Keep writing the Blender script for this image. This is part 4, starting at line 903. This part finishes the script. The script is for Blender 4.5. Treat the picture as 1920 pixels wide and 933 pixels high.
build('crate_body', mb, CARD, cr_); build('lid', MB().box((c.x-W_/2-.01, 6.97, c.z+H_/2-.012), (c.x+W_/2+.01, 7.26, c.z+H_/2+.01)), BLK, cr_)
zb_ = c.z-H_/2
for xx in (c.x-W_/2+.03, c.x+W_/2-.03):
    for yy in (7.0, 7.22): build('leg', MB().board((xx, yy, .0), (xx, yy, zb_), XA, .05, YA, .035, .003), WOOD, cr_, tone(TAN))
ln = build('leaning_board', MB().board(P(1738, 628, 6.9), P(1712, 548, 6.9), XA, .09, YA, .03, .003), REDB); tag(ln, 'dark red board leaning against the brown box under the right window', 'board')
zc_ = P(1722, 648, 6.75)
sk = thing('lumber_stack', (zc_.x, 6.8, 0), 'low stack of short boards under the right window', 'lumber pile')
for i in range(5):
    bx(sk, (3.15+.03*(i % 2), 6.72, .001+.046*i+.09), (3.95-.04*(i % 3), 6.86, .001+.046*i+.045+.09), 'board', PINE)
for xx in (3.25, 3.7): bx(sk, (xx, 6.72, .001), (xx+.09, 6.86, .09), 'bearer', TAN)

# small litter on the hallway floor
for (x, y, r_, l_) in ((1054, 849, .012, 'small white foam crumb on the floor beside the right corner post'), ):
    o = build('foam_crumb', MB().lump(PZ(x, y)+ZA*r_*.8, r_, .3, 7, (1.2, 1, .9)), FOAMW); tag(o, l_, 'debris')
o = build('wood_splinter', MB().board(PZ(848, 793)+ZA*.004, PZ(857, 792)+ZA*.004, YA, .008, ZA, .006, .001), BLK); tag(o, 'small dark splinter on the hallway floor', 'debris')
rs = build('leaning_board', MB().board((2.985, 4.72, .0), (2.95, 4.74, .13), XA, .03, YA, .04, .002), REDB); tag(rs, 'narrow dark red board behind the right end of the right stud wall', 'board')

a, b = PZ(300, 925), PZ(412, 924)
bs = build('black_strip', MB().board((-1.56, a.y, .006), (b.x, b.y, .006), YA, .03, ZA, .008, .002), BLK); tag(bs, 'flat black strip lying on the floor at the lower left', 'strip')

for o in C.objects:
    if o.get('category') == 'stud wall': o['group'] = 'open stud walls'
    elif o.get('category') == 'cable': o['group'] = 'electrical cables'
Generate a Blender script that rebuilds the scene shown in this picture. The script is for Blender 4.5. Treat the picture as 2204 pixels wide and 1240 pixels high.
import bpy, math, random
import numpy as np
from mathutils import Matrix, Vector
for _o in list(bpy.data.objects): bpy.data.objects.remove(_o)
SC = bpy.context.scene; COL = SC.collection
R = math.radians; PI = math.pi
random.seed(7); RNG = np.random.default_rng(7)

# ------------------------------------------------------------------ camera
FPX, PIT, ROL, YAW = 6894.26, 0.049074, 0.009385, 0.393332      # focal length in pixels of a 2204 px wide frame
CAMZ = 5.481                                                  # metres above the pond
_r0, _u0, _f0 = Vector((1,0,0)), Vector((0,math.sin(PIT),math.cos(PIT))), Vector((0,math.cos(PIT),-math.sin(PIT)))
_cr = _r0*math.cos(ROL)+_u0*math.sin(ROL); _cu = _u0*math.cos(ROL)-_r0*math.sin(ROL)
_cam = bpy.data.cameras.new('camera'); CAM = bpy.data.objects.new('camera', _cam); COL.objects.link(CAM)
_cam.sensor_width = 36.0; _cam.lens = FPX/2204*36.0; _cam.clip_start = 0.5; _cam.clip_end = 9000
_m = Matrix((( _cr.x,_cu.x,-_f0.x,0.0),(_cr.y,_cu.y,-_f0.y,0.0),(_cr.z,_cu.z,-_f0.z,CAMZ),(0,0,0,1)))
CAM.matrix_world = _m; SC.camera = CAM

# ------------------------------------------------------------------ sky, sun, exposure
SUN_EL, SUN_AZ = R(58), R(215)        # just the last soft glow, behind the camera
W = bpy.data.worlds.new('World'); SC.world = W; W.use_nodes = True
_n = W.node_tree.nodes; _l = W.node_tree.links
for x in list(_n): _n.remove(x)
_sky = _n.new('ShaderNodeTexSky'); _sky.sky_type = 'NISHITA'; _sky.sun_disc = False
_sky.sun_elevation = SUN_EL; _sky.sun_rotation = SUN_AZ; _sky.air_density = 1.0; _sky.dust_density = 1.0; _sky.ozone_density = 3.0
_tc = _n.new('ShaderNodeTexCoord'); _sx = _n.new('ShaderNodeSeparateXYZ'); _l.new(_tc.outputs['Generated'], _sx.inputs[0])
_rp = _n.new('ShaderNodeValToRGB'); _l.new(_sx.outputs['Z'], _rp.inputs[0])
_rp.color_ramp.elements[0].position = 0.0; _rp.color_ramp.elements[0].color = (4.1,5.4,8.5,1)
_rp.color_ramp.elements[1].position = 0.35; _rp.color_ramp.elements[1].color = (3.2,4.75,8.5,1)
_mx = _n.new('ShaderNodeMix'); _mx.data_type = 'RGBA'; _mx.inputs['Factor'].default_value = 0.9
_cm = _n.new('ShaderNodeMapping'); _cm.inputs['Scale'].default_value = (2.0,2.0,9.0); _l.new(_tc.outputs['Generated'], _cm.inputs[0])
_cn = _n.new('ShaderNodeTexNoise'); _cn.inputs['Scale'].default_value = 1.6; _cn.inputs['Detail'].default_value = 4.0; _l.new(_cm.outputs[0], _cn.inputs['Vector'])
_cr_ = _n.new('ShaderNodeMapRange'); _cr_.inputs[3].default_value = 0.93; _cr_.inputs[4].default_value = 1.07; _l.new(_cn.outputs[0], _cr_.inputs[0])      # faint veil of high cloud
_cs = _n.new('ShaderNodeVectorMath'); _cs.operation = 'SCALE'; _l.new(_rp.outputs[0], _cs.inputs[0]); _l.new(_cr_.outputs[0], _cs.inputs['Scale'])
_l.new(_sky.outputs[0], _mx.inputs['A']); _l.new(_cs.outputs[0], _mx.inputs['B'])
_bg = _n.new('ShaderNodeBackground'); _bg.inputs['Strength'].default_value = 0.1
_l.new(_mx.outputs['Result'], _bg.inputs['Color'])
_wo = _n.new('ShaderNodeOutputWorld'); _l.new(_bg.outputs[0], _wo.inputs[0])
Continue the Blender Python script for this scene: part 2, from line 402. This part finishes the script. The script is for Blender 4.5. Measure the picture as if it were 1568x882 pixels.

## TASK OBJECTIVE
Your task is to retype all the records above with nothing left out.

## RESULT OF THE TASK
Keep writing the Blender script for this image. This is part 4, starting at line 903. This part finishes the script. The script is for Blender 4.5. Treat the picture as 1920 pixels wide and 933 pixels high.
build('crate_body', mb, CARD, cr_); build('lid', MB().box((c.x-W_/2-.01, 6.97, c.z+H_/2-.012), (c.x+W_/2+.01, 7.26, c.z+H_/2+.01)), BLK, cr_)
zb_ = c.z-H_/2
for xx in (c.x-W_/2+.03, c.x+W_/2-.03):
    for yy in (7.0, 7.22): build('leg', MB().board((xx, yy, .0), (xx, yy, zb_), XA, .05, YA, .035, .003), WOOD, cr_, tone(TAN))
ln = build('leaning_board', MB().board(P(1738, 628, 6.9), P(1712, 548, 6.9), XA, .09, YA, .03, .003), REDB); tag(ln, 'dark red board leaning against the brown box under the right window', 'board')
zc_ = P(1722, 648, 6.75)
sk = thing('lumber_stack', (zc_.x, 6.8, 0), 'low stack of short boards under the right window', 'lumber pile')
for i in range(5):
    bx(sk, (3.15+.03*(i % 2), 6.72, .001+.046*i+.09), (3.95-.04*(i % 3), 6.86, .001+.046*i+.045+.09), 'board', PINE)
for xx in (3.25, 3.7): bx(sk, (xx, 6.72, .001), (xx+.09, 6.86, .09), 'bearer', TAN)

# small litter on the hallway floor
for (x, y, r_, l_) in ((1054, 849, .012, 'small white foam crumb on the floor beside the right corner post'), ):
    o = build('foam_crumb', MB().lump(PZ(x, y)+ZA*r_*.8, r_, .3, 7, (1.2, 1, .9)), FOAMW); tag(o, l_, 'debris')
o = build('wood_splinter', MB().board(PZ(848, 793)+ZA*.004, PZ(857, 792)+ZA*.004, YA, .008, ZA, .006, .001), BLK); tag(o, 'small dark splinter on the hallway floor', 'debris')
rs = build('leaning_board', MB().board((2.985, 4.72, .0), (2.95, 4.74, .13), XA, .03, YA, .04, .002), REDB); tag(rs, 'narrow dark red board behind the right end of the right stud wall', 'board')

a, b = PZ(300, 925), PZ(412, 924)
bs = build('black_strip', MB().board((-1.56, a.y, .006), (b.x, b.y, .006), YA, .03, ZA, .008, .002), BLK); tag(bs, 'flat black strip lying on the floor at the lower left', 'strip')

for o in C.objects:
    if o.get('category') == 'stud wall': o['group'] = 'open stud walls'
    elif o.get('category') == 'cable': o['group'] = 'electrical cables'
Generate a Blender script that rebuilds the scene shown in this picture. The script is for Blender 4.5. Treat the picture as 2204 pixels wide and 1240 pixels high.
import bpy, math, random
import numpy as np
from mathutils import Matrix, Vector
for _o in list(bpy.data.objects): bpy.data.objects.remove(_o)
SC = bpy.context.scene; COL = SC.collection
R = math.radians; PI = math.pi
random.seed(7); RNG = np.random.default_rng(7)

# ------------------------------------------------------------------ camera
FPX, PIT, ROL, YAW = 6894.26, 0.049074, 0.009385, 0.393332      # focal length in pixels of a 2204 px wide frame
CAMZ = 5.481                                                  # metres above the pond
_r0, _u0, _f0 = Vector((1,0,0)), Vector((0,math.sin(PIT),math.cos(PIT))), Vector((0,math.cos(PIT),-math.sin(PIT)))
_cr = _r0*math.cos(ROL)+_u0*math.sin(ROL); _cu = _u0*math.cos(ROL)-_r0*math.sin(ROL)
_cam = bpy.data.cameras.new('camera'); CAM = bpy.data.objects.new('camera', _cam); COL.objects.link(CAM)
_cam.sensor_width = 36.0; _cam.lens = FPX/2204*36.0; _cam.clip_start = 0.5; _cam.clip_end = 9000
_m = Matrix((( _cr.x,_cu.x,-_f0.x,0.0),(_cr.y,_cu.y,-_f0.y,0.0),(_cr.z,_cu.z,-_f0.z,CAMZ),(0,0,0,1)))
CAM.matrix_world = _m; SC.camera = CAM

# ------------------------------------------------------------------ sky, sun, exposure
SUN_EL, SUN_AZ = R(58), R(215)        # just the last soft glow, behind the camera
W = bpy.data.worlds.new('World'); SC.world = W; W.use_nodes = True
_n = W.node_tree.nodes; _l = W.node_tree.links
for x in list(_n): _n.remove(x)
_sky = _n.new('ShaderNodeTexSky'); _sky.sky_type = 'NISHITA'; _sky.sun_disc = False
_sky.sun_elevation = SUN_EL; _sky.sun_rotation = SUN_AZ; _sky.air_density = 1.0; _sky.dust_density = 1.0; _sky.ozone_density = 3.0
_tc = _n.new('ShaderNodeTexCoord'); _sx = _n.new('ShaderNodeSeparateXYZ'); _l.new(_tc.outputs['Generated'], _sx.inputs[0])
_rp = _n.new('ShaderNodeValToRGB'); _l.new(_sx.outputs['Z'], _rp.inputs[0])
_rp.color_ramp.elements[0].position = 0.0; _rp.color_ramp.elements[0].color = (4.1,5.4,8.5,1)
_rp.color_ramp.elements[1].position = 0.35; _rp.color_ramp.elements[1].color = (3.2,4.75,8.5,1)
_mx = _n.new('ShaderNodeMix'); _mx.data_type = 'RGBA'; _mx.inputs['Factor'].default_value = 0.9
_cm = _n.new('ShaderNodeMapping'); _cm.inputs['Scale'].default_value = (2.0,2.0,9.0); _l.new(_tc.outputs['Generated'], _cm.inputs[0])
_cn = _n.new('ShaderNodeTexNoise'); _cn.inputs['Scale'].default_value = 1.6; _cn.inputs['Detail'].default_value = 4.0; _l.new(_cm.outputs[0], _cn.inputs['Vector'])
_cr_ = _n.new('ShaderNodeMapRange'); _cr_.inputs[3].default_value = 0.93; _cr_.inputs[4].default_value = 1.07; _l.new(_cn.outputs[0], _cr_.inputs[0])      # faint veil of high cloud
_cs = _n.new('ShaderNodeVectorMath'); _cs.operation = 'SCALE'; _l.new(_rp.outputs[0], _cs.inputs[0]); _l.new(_cr_.outputs[0], _cs.inputs['Scale'])
_l.new(_sky.outputs[0], _mx.inputs['A']); _l.new(_cs.outputs[0], _mx.inputs['B'])
_bg = _n.new('ShaderNodeBackground'); _bg.inputs['Strength'].default_value = 0.1
_l.new(_mx.outputs['Result'], _bg.inputs['Color'])
_wo = _n.new('ShaderNodeOutputWorld'); _l.new(_bg.outputs[0], _wo.inputs[0])
Continue the Blender Python script for this scene: part 2, from line 402. This part finishes the script. The script is for Blender 4.5. Measure the picture as if it were 1568x882 pixels.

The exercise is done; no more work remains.